Recientemente se ha presentado, en el Museo Reina Sofía, el “Catálogo razonado de óleos de Maruja Mallo”, impulsado por el galerista Guillermo de Osma y publicado por la Fundación Azcona, que recoge la obra de la artista a través de 147 cuadros y 40 bocetos. El catálogo ha servido para rescatar, de la memoria colectiva, a una de las mujeres imprescindibles de la Generación del 27.
Maruja Mallo, o “Marúnica” como se denominaba, fue una mujer única, adelantada a su tiempo y libre, una pintora inclasificable que ocupa un lugar esencial en el arte español. Su obra está representada en Museos de todo el mundo, en España, en Europa, en América, de Norte a Sur. Su pintura va desde el surrealismo al folklorismo de los grandes muralistas mexicanos, otras veces es muy francesa y en ocasiones la sinopsis conceptual del dibujo la emparenta con la plástica de García Lorca. Una obra variada pero que siempre es siempre ella, directa, simple o compleja.
Mitad marisco, mitad ángel
La genuina Maruja Mallo consiguió, no solo la amistad, sino la admiración de los grandes de la época. Dalí la definió como “mitad marisco, mitad ángel”.
Y García Lorca dijo de ella: “Maruja Mallo, entre Verbena y Espantajo toda la belleza del mundo cabe dentro del ojo, sus cuadros son los que he visto pintados con más imaginación, emoción y sensualidad”.
“Entre Verbena y Espantajo toda la belleza del mundo cabe dentro del ojo”
Miguel Hernández le dedicó los poemas de “Imagen de tu huella”, incluidos en El rayo que no cesa. Y Rafael Alberti, con el que mantuvo una intensa relación amorosa, le dedicó los versos: “Tú, / tú que bajas a las cloacas donde las flores más flores son ya unos tristes salivazos sin sueños / y mueres por las alcantarillas que desembocan a las verbenas”.
De Galicia al mundo
Nació en la ciudad lucense de Viveiro, con el nombre María Gómez González. Siendo aún muy joven se trasladó a Madrid para desarrollar su carrera artística. Más tarde viajaría a París, para presentar su obra. Y acabaría exiliada en Buenos Aires hasta los años 60, cuando regresó a Madrid convertida en un mito.
Inició en España el revolucionario movimiento de los “sinsombrero” y se mostró comprometida con los ideales de la República. Se rumorea que su plan favorito era ir a merendar a Galerías Preciados. Y se sabe que le vendió una pintura a André Breton en un viaje a París.

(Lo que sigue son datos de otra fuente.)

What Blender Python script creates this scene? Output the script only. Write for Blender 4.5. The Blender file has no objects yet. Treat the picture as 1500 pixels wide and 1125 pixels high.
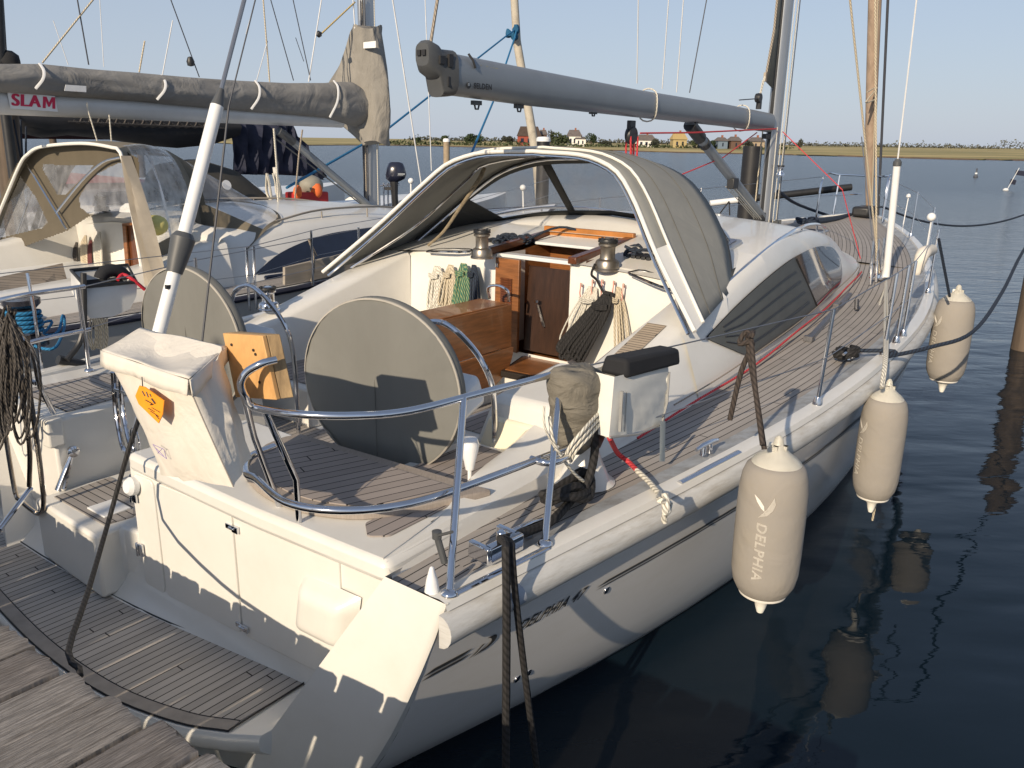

De ella se dice que le gustaba hablar durante horas por teléfono, que pintó, pensó y vivió diferente y contra la intolerancia, y que fue ella, Maruja Mallo, como dice la historiadora del arte Estrella de Diego, su mejor creación.
Religión del trabajo
Aunque la personalidad de Mallo fuera explosiva, sus lienzos se caracterizan por una metodología rigurosa y casi matemática, teñidos de la sensibilidad necesaria para capturar la armonía de la naturaleza y del ser humano.
Deseaba que su pintura estuviera “en manos del pueblo español”
Hay multitud de etapas en el trabajo de la artista. Antes de la guerra, llama la atención una primera etapa diferenciada por su exultante colorido, donde se encuadra La verbena (1927), en la que se evocan motivos iconográficos como muñecos y maniquíes. Sin embargo, en las creaciones de la década de los treinta la característica más notable es el empleo de tonos sombríos y apagados. El emblema de esta etapa es Tierra y excrementos (1932), una obra sorprendente por su inquietante temática y por su evocación de la materialidad de la tierra. Estas características aproximan a su autora al surrealismo telúrico, practicado por los artistas de la Escuela de Vallecas. Merece una mención especial el Canto de las espigas (1939), reconocida por la artista como una de sus obras más representativas. En repetidas ocasiones Maruja Mallo afirmó que deseaba que la pintura estuviera finalmente “en manos del pueblo español”. La artista pintó este cuadro desde Argentina, tras su exilio forzoso como consecuencia de la Guerra Civil. Canto de las espigas forma parte de la serie dedicada a los trabajos del campo y del mar, conjunto bautizado posteriormente por la pintora como la “Religión del trabajo”. Esta serie de lienzos comienza con el enigmático óleo Sorpresa del trigo (1936) y está integrada por siete pinturas de diferentes tamaños, la mayoría de ellas de grandes formatos. Cinco de estas creaciones están dedicadas al mar, y de las dos restantes, inspiradas en los trabajos de la tierra, Canto de las espigas es sin duda la composición más espectacular, tanto por su tamaño y su apaisado formato como por la resolución formal de su contenido.